Families will be at home in the roomy cabin (Citroen)

The airbump is an attractive sort of shape, a squared-off oval. Strange to say, then, that customers can specify their new C3 without the trademark airbump, which maybe defeats the whole object of the design exercise, as well as suggesting a little nervousness on the part of Citroen as they pitch their little car into the vicious market place that is the “B-sector” – up against the Ford Fiesta, Nissan Juke, Skoda Fabia, Toyota Yaris, Renault Clio, VW Polo… it is a long list of capable small cars, none of which have airbumps. Following the lead set by the Mini a few years ago, Citroen are offering lots of combinations of nine body colours, three roof colours, and a variety of interior trims.

The spec

Price: £15,995 (£17,555 as tested)
Engine capacity: 1.2 ltr 3-cyl petrol     
Power output (hp@rpm):110  @ 1,500
Top speed (mph): 117
0-62 mph (seconds): 9.3 
Fuel economy (mpg): 61.4
CO2 emissions (g/km): 103
BIK: 17%

Inspired by the Range Rover, the C3 also features a “floating roof” look. In all this the closest counterpart in the five-door supermini market is the Skoda Fabia. You can create the most appalling colour clashes if you like, and Citroen will serve them up with equanimity.

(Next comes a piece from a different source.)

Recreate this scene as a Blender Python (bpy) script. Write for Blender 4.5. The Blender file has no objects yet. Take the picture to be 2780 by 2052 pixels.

Citroen are offering two broad engine options. There are three sizes of three-cylinder petrol engine, all of which offer excellent driving characteristics and rev to ridiculously high limits. Smooth and torquey, they also have a “note” which is vaguely reminiscent of an air-cooled (two cylinder) 2CV. So the C3, unlike the Mini and Fiat 500, may not look retro – anything but – but it does make a 1940s noise.

(Citroen (Citroen)

The diesels are also highly accomplished but not as free-revvingly enjoyable, and of course they suffer from the same drawbacks even modern diesels are prone to.

Citroen place a great premium on comfort, and the C3 is a generally enjoyable place to be. It has broad seats and soft suspension, which makes for a slightly rollabout-on-the-roundabout quality to it, so I can’t see them doing a “GTI” version of it. It sits high, in that cross-over way, and families will be at home in its roomy cabin. Oddly, they don’t specify an armrest for the front seats even on the top level of trim “Flair”. “Connectivity” is also there, though I couldn’t link the app, and therefore my C3’s dash camera, to a mobile phone. If I had been able to I’d share some images of where I had been driving it, and how. I suspect that’s my problem, not the Citroen’s.

(Citroen (Citroen)

So the new C3 has a great deal to commend it, and I’d tend to opt for the basic £10,995 version, offering strong value, and maybe wait a little while to find some lightly used ones cropping up on the market. The C3 has been an important model for Citroen since the first generation appeared in 2003, selling an impressive 3 million units around the world. This airbumped new edition deserves to succeed just as well. Unless airbumps give you goosebumps.